All that O’Malley, or the others, has to do is plant the seeds of doubt in the minds of Democratic primary voters that Hillary Clinton is a bad or flawed candidate for 2016. She’s got support, but this will begin to test how deep that support actually runs.

11 COMMENTS

    • Originally her schedule was to announce in April. Then, for some reason, her people started saying July. Now it appears they’re back to April because I think they just won’t be able to wait half the year and let other campaigns start to develop.

      • Nate: Her only mistake is in stating “April” and “July.” It would have been sufficient to say, “later,” or “later in the year,” or better, “when the time is right.” If she goes back to April, now, it will look like she’s scared.

        But as I noted elsewhere, if she waits, it’ll be better for Hillary, but not the party.

        On the other hand, at this point, she can “triangulate” as the “centrist” between Webb and O’Malley. She may have been waiting for someone on the left to balance Webb on the right.

        • Martin O’Malice is a third fiddle candidate who is as exciting as cold oatmeal. Webb, on the other hand, is an interesting character in this whole matter. If Webb put his full effort into this thing he could cause the Clinton machine some problems. Why? Because he can’t be bought off with future promises of endorsements and the backing of the Clinton machinery. One problem with Webb is that he will be to the right and to the left of Clinton on various issues so he will do have a natural constituency. Will progressives back him? – the National Journal did an excellent piece recently on Webb that took a look a whether or not progressives would support Webb. Minus Warren, he is the only candidate who could cause Hillary issues.

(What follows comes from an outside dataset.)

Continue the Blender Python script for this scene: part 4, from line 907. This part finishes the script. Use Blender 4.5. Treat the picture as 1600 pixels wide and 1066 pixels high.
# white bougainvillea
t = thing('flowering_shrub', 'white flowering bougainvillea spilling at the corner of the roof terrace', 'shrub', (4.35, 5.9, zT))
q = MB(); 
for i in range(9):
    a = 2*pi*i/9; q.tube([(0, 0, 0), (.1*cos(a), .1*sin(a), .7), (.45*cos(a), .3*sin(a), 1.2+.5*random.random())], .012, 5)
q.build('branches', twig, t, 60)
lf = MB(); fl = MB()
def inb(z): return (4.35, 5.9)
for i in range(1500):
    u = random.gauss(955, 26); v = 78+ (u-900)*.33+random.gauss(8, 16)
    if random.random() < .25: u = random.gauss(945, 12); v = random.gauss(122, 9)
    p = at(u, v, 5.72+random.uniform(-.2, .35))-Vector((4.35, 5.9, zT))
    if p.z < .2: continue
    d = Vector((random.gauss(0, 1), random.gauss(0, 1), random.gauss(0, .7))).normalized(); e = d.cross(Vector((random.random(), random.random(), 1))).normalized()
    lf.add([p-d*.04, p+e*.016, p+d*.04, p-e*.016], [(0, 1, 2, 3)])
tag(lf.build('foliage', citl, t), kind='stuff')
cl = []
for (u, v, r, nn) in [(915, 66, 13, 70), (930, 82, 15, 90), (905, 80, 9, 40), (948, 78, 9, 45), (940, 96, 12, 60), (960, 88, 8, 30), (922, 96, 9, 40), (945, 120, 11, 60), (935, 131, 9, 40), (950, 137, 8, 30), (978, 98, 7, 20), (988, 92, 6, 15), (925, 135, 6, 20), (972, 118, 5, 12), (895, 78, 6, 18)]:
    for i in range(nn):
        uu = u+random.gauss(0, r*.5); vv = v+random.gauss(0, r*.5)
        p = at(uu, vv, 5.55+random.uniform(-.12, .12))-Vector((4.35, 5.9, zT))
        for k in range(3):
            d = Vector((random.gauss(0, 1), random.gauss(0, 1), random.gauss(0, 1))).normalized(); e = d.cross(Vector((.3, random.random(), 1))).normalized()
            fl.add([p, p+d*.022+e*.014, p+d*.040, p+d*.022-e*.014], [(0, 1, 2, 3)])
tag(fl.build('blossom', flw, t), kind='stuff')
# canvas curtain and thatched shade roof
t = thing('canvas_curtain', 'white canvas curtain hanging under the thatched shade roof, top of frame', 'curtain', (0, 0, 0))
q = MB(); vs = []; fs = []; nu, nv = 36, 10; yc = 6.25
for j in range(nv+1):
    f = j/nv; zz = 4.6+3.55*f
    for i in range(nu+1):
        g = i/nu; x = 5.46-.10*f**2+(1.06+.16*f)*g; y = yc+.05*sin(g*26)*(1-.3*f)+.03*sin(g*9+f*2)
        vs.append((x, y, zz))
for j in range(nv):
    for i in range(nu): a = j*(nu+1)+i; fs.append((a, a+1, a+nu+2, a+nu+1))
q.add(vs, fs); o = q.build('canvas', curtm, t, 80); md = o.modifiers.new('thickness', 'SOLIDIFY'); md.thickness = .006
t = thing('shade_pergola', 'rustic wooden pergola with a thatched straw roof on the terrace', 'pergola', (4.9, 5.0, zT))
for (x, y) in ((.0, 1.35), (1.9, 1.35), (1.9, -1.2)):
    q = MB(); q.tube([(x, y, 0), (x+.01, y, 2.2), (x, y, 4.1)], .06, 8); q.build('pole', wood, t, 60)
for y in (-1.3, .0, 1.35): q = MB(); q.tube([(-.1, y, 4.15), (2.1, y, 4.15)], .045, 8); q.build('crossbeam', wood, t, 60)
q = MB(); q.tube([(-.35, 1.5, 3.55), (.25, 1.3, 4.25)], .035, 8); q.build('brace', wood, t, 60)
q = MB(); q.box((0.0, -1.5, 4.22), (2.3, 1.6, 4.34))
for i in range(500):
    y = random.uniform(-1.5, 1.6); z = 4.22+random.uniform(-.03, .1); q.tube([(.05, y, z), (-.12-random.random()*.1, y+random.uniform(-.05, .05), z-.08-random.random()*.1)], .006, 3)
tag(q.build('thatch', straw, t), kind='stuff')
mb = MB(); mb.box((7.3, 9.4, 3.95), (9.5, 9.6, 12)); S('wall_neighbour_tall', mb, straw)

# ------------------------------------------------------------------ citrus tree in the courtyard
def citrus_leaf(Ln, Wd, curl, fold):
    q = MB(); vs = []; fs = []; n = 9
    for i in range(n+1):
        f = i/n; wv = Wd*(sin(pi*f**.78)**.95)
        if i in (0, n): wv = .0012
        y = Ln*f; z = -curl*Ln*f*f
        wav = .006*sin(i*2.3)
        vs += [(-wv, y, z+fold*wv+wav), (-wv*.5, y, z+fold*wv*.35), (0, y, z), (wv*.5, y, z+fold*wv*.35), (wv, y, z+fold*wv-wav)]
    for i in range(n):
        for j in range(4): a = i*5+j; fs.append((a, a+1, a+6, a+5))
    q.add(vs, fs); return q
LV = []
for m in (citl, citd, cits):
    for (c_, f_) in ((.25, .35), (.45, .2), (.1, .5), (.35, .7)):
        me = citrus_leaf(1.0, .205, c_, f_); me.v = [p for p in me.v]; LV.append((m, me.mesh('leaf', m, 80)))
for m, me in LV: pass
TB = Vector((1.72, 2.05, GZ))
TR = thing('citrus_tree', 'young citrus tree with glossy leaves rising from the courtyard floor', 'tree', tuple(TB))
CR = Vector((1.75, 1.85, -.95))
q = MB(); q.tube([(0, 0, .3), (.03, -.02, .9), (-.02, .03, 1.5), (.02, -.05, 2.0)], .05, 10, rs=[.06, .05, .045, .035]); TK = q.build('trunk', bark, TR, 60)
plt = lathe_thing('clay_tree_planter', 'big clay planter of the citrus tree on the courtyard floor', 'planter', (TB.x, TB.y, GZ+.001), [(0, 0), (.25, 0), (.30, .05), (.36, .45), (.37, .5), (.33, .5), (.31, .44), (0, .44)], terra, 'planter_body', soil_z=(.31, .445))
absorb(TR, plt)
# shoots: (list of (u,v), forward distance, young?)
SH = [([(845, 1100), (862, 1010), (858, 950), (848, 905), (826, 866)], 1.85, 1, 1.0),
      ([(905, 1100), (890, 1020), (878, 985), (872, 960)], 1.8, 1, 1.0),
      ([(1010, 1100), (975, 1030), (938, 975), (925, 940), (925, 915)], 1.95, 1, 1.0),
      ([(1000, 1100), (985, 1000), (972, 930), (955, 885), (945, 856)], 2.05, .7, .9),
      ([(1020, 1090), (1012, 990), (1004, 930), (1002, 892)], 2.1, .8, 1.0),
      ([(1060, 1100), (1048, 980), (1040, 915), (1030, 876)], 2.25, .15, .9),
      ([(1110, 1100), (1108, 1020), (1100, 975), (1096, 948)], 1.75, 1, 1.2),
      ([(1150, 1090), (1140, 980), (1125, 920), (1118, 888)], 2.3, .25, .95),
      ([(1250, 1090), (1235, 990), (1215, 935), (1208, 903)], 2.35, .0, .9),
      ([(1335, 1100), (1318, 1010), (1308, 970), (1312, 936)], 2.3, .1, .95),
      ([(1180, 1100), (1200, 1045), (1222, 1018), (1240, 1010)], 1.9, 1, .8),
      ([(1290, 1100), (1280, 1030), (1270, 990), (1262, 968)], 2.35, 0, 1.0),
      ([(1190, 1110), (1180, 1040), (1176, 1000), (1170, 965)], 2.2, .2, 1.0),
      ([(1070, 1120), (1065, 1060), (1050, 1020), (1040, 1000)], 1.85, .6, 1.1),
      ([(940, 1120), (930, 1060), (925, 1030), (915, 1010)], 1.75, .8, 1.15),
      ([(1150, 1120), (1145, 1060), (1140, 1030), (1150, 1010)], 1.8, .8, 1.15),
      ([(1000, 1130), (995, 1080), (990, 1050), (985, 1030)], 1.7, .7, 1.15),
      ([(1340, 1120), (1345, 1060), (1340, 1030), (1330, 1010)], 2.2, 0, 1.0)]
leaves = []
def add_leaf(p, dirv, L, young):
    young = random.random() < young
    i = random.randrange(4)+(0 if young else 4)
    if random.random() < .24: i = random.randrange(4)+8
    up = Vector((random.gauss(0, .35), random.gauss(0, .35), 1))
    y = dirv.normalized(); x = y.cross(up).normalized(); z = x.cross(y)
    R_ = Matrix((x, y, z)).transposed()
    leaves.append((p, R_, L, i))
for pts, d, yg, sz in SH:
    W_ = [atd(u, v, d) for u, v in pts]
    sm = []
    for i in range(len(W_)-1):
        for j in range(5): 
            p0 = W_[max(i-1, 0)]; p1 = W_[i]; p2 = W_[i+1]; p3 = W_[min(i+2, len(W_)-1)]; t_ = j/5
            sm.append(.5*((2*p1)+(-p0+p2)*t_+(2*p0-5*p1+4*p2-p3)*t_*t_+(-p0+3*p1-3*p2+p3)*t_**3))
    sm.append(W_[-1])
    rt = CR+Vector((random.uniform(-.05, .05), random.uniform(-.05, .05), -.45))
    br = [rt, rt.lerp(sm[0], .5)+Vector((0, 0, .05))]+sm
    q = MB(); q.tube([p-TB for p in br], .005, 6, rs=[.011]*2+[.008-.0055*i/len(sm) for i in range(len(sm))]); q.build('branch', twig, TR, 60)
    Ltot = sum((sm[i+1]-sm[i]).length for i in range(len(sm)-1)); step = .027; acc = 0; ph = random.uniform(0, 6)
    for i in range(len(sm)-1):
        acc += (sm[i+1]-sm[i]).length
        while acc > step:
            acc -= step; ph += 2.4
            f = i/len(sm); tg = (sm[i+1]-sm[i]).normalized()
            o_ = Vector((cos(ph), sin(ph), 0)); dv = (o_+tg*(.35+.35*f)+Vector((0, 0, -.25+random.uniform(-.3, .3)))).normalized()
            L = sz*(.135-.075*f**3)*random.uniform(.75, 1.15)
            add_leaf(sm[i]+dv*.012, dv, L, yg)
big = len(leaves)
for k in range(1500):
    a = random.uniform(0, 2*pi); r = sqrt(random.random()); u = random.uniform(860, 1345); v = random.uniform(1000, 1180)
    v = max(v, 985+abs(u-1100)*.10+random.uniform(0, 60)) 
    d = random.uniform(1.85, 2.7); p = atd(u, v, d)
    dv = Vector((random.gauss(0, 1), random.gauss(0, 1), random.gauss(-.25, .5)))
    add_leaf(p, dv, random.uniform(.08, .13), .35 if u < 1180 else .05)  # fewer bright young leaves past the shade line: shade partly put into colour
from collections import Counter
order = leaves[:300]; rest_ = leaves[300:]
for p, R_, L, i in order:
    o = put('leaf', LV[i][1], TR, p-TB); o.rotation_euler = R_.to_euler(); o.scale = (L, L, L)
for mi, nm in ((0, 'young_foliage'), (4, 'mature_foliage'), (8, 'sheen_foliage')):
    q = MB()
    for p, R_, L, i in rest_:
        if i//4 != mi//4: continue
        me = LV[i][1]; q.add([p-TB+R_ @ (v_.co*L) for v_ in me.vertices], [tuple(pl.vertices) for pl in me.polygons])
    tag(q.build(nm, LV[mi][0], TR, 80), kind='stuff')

          • That is interesting. Why did Webb jump in so early if he wasn’t going to make a major effort? Maybe it was to suggest there might be an alternative to Hillary, and then just wait for her to trip.

            Webb is an interesting, multi-faceted character who could grab the imagination of the right and the left. He is the one the GOP should fear, because he is also a straight-talker. We’d love that in a prez–another Truman or IKE.

            • Goethe something tells me Webb just got the opening he needed – “servered up on a silver platter”

  1. Jim Webb has negative charisma, he is dour, obviously doesn’t enjoy glad-handing the public.
    Webb is a war hero, Ronald Reagan’s navy secretary and one-term democratic senator from Virginia in 2006. In his writings and comments it is obvious he is insensitive to women’s rights, proud of his
    Confederate roots, defends the Southern states’ decision to secede, and doesn’t believe in greenhouse
    pollution. Not that I agree with all that Webb offers but I do he believe he is firm and sincere in his intentions. The thing I like most about Jim Webb is that he doesn’t suffer fools as many senators can attest to.

    • Yeah. People are sick of the glad-handers. And that’s one of Hillary’s weaknesses. She seems to want to say what “sounds good,” even though she has repeatedly shown she has no idea how things she says will sound.

      Webb hasn’t been on the public stage much. It’s possible that his tough attitude would wear thin, or allow him to say something he’ll regret. But how he handles it would make all the difference.

      Hillary tries to over-explain, as with the “two phones” thing. Why would she need two phones? And why should that be a problem? A lot of people have “company phones” and “personal phones.”

      I think she should have just said, “That decision was made a long time ago. It was what I thought was right and proper at the time. If a court or other authority says otherwise, I’ll apologize, but there was no secret motive involved.”